Gallatin County District Court Judge Peter Ohman was confirmed 50-0 by the Senate following a report from the Senate Judiciary Committee to support his appointment.

"I am honored by the unanimous, bipartisan support of the Montana Senate, and look forward to continuing to serve the citizens of Gallatin County as District Court Judge," Ohman said in a statement Monday.

Ohman, like Cascade County District Court Judge Michele Reinhart Levine, was appointed last year by then-Gov. Steve Bullock, a Democrat. The Senate last week rejected Levine's appointment, saying she would be unable to decouple her work on the bench from her past as a Democratic lawmaker.

Ohman had the benefit of not having a partisan background. Instead he's worked as a state attorney in several capacities and as a high-ranking official in the Office of the State Public Defender through a serious overhaul in 2017. 

Gallatin County has also suffered a crushing caseload in recent years, prompting lawmakers this session to fund a new district court judge there. 

Senate Judiciary Chair Keith Regier, a Republican from Kalispell, told the Senate on Monday he was especially impressed with Ohman's leap into the workings of water court and willingness to go out to the creeks and rivers to get to know the issues before him. 

Sen. Diane Sands, a Missoula Democrat, also lauded Ohman for his work to find mental health resources for those who fall into the criminal justice system again and again due to unchecked mental illness. 

Lewis and Clark County District Court Judge Chris Abbott, the third Bullock-appointed judge of 2020, is still awaiting a committee vote on his own confirmation proceedings.
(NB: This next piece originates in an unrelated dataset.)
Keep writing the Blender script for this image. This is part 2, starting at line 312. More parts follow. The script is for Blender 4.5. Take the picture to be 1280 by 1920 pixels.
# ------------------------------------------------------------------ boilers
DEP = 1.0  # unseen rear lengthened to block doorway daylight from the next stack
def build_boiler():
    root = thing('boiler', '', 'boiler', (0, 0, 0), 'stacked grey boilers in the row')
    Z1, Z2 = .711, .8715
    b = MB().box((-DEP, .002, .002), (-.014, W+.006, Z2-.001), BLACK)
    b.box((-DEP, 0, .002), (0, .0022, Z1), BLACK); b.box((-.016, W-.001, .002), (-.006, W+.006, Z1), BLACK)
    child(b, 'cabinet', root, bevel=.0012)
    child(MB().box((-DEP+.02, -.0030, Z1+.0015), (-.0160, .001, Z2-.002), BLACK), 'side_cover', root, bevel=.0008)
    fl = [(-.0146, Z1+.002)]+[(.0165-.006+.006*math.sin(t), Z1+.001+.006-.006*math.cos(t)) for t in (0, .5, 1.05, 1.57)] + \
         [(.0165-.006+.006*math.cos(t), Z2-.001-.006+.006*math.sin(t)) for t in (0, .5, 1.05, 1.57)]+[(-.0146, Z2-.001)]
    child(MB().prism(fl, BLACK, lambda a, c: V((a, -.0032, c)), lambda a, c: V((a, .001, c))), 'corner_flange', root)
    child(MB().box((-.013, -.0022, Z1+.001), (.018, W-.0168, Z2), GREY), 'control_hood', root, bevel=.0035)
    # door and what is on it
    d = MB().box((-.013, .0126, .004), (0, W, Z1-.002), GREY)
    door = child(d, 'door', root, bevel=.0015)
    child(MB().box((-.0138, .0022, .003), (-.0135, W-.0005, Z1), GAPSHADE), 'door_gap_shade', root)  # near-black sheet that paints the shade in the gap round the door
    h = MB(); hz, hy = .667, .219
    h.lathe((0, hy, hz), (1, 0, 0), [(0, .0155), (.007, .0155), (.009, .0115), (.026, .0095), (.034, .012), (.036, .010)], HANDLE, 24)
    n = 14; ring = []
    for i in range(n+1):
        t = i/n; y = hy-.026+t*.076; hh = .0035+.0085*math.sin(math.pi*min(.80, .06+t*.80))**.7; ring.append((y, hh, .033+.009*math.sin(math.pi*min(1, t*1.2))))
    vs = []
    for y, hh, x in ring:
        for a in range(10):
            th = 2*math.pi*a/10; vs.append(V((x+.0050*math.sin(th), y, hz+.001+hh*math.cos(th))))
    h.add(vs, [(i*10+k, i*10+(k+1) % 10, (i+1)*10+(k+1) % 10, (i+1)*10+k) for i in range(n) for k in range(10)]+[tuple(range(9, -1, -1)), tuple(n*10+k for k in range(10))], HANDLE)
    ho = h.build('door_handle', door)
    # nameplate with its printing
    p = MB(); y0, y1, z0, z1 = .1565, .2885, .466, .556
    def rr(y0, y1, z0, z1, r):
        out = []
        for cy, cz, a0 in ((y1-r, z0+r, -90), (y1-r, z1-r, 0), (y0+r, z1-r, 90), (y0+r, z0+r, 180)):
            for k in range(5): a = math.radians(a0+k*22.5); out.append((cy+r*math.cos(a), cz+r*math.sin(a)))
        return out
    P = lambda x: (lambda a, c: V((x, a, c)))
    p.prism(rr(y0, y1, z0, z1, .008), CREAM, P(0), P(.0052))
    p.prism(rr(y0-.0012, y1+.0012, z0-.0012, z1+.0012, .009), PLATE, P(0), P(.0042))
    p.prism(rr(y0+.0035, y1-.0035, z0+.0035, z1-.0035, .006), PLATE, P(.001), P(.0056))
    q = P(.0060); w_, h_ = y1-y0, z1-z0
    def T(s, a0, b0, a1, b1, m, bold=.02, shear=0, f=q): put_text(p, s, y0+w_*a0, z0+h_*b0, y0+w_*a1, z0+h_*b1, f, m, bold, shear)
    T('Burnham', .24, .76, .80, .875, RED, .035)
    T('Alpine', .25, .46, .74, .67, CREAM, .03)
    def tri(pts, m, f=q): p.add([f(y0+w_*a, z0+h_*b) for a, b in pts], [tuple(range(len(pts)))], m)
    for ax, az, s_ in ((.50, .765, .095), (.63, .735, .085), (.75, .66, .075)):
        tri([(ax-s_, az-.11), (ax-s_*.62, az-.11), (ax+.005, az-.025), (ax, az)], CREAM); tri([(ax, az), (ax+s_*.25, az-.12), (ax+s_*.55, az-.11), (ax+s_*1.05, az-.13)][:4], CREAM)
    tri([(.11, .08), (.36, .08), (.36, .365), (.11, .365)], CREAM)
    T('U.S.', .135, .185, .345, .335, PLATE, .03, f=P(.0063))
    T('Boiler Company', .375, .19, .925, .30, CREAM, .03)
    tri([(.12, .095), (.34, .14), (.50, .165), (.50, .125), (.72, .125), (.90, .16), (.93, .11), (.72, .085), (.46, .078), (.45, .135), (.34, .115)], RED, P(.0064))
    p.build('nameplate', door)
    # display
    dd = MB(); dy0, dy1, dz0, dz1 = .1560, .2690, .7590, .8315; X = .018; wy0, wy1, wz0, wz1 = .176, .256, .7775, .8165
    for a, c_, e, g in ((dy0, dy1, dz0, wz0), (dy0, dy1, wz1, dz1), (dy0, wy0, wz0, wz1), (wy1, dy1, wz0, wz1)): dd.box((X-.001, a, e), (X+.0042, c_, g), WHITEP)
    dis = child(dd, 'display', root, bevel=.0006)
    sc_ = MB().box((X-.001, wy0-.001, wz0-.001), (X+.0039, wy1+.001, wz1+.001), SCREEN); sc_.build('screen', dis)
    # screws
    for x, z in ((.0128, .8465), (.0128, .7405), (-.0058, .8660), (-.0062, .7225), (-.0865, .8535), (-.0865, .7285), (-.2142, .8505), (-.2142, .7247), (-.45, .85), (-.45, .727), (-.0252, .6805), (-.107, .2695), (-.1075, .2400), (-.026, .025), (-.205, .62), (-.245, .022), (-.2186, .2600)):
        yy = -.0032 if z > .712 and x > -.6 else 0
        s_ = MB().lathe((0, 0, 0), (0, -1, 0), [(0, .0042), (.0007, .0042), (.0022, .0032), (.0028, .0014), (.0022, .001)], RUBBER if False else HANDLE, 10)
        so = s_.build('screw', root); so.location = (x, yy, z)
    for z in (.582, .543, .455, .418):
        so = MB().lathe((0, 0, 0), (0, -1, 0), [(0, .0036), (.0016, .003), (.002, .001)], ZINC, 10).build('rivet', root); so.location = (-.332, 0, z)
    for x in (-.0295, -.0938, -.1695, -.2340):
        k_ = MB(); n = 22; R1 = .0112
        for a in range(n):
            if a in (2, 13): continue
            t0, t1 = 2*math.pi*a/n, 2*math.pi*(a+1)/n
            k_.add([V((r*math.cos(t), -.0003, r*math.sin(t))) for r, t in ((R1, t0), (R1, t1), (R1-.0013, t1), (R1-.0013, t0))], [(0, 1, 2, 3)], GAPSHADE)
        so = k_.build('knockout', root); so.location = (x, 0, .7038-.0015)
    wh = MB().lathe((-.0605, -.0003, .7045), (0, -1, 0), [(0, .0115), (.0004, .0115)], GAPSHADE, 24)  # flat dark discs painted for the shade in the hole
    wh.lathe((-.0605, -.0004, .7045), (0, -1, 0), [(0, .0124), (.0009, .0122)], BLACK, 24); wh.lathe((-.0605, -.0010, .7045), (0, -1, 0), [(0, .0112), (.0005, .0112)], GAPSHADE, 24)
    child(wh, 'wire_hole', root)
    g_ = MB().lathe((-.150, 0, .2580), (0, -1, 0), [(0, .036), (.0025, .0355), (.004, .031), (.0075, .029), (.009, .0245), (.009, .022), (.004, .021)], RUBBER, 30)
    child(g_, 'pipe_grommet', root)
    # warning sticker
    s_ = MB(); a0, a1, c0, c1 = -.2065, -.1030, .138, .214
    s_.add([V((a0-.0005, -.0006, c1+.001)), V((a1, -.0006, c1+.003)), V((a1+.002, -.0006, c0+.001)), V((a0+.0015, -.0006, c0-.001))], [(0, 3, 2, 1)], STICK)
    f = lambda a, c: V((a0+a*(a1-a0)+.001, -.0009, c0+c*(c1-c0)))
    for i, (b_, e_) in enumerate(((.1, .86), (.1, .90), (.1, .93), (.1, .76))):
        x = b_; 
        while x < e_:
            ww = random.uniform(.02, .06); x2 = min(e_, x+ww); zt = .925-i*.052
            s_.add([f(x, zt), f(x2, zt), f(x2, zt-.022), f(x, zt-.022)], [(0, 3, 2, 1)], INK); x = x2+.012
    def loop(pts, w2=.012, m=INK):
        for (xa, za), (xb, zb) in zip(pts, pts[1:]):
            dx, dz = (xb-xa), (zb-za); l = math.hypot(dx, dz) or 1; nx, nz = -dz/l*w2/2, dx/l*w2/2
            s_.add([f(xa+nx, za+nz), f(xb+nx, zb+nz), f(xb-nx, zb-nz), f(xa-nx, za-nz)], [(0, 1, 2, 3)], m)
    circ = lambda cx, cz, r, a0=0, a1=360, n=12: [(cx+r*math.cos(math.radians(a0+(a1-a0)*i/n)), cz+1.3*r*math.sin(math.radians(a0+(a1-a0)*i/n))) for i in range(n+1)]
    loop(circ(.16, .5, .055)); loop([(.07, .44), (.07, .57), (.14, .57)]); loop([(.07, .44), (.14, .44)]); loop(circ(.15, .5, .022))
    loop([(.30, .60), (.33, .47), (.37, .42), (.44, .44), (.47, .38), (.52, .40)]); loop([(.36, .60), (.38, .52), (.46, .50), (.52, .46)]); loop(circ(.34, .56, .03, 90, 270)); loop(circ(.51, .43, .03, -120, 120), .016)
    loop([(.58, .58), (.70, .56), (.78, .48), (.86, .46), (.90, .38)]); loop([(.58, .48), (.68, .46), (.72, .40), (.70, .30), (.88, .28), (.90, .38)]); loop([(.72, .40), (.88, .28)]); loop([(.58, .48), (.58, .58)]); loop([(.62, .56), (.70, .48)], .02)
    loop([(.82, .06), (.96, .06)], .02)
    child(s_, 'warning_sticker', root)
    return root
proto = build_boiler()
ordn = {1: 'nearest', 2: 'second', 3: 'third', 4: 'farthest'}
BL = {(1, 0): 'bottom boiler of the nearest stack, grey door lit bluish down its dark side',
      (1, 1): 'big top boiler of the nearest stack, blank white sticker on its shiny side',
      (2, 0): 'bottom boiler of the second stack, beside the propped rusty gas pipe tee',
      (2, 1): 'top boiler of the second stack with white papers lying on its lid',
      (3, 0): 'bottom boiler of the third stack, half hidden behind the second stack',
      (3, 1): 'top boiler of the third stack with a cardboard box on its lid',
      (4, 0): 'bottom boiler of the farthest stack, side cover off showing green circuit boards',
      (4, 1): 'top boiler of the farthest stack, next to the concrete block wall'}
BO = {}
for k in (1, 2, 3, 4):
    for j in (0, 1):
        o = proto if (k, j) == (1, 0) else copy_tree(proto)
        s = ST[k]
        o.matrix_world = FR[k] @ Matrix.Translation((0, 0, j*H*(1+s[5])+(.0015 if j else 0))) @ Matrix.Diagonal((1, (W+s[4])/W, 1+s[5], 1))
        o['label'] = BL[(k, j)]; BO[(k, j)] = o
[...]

The Senate Judiciary Committee heard testimony from Abbott a month ago supporting his confirmation. 

Republicans this session did away with the Judicial Nomination Commission that forwarded the three judges to Bullock for appointment. Senate Bill 140 abolished the commission and gave the governor power to directly appoint judges after a vacancy on the bench. That law was challenged in March after its signing and has developed into a major dispute between the Republicans in the Legislature and the Supreme Court

The legislature is expected to wrap up by the end of the week.